Il Ministero dell’Interno ha presentato controricorso, insistendo per l’inammissibilità del ricorso e, nel merito, per il rigetto.
La causa è stata chiamata all’adunanza di camera di consiglio del 7 ottobre 2020, per la quale non sono state depositate memorie.
Il sig. M.K. è stato ammesso al patrocinio a spese dello Stato.
Il primo mezzo di ricorso censura la statuizione di diniego della protezione sussidiaria di cui al D.Lgs. 19 novembre 2007, n. 251, art. 14, lett. c), contestando il giudizio della corte territoriale in ordine alla insussistenza di una situazioni di violenza indiscriminata in ***** e citando un report EASO del 2017.

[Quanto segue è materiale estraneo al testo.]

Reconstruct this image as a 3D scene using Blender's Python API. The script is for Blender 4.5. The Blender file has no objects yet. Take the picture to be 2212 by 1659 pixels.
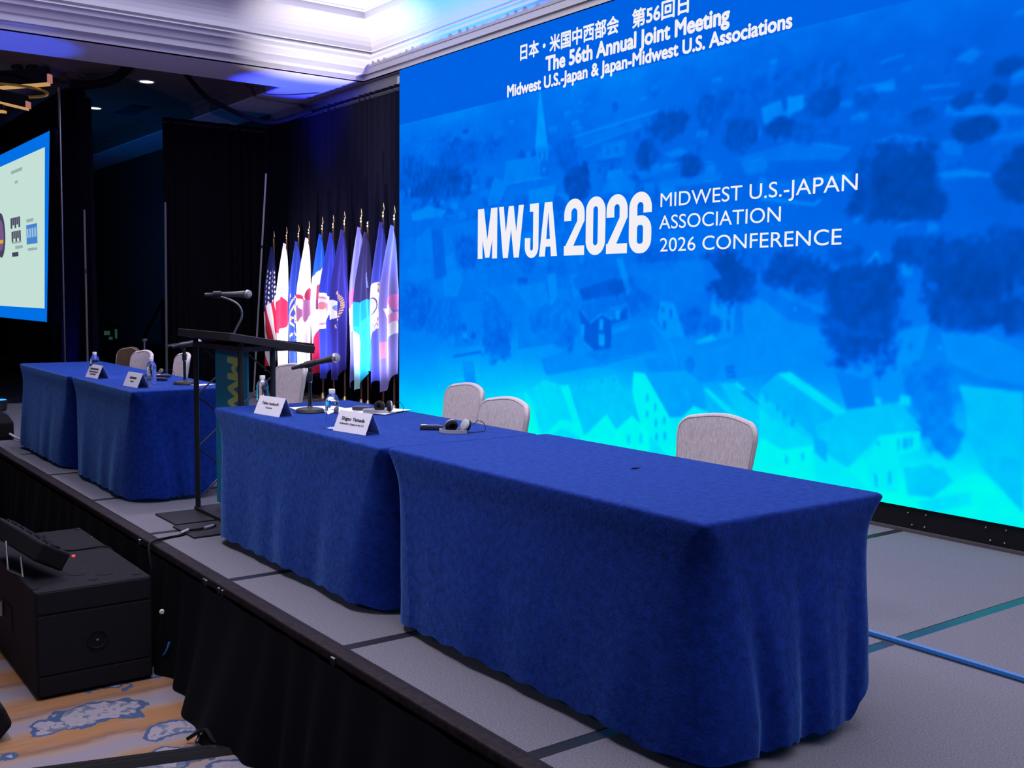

Il motivo va disatteso perché si fonda su una fonte (Overview – december 2017, vedi pag. 7, primo rigo, del ricorso) meno aggiornata di quella utilizzata dalla corte territoriale (***** 2018 – ***** p. 16.1. della sentenza); la censura, pertanto, si sostanzia non in una denuncia di violazione di legge, ma in una contrapposizione tra fonti informativa che attiene al giudizio di fatto operato dal giudice di merito, non sindacabile in questa sede.
Il secondo motivo lamenta il mancato riconoscimento della umanitaria. Tale motivo va giudicato inammissibile perché difetta di specificità; il ricorrente non indica alcuna situazione di vulnerabilità individuale desumibile da fatti dedotti in sede di merito e trascurati dalla corte territoriale, limitandosi, quanto alla asserita integrazione raggiunta dal richiedente nel tessuto sociale italiano, a fare un riferimento del tutto generico alla “copiosa documentazione” attestante un – non meglio specificato – rapporto di lavoro a tempo indeterminato. (pag. 12 del ricorso).
Il ricorso è rigettato.
Le spese seguono la soccombenza.
Deve altresì darsi atto della sussistenza dei presupposti per il versamento, da parte del ricorrente, del raddoppio del contributo unificato D.P.R. n. 115 del 2002, ex art. 13, comma 1 quater, se dovuto.
P.Q.M.
La Corte rigetta il ricorso.
Condanna il ricorrente a rifondere all’Amministrazione controricorrente le spese del giudizio di cassazione che liquida in Euro 2.100, oltre le spese prenotate a debito.
Si dà atto della sussistenza dei presupposti processuali per il versamento, da parte del ricorrente, di un ulteriore importo a titolo di contributo unificato pari a quello previsto per il ricorso principale, a norma dello stesso art. 13, comma 1 bis se dovuto.
Così deciso in Roma, il 7 ottobre 2020.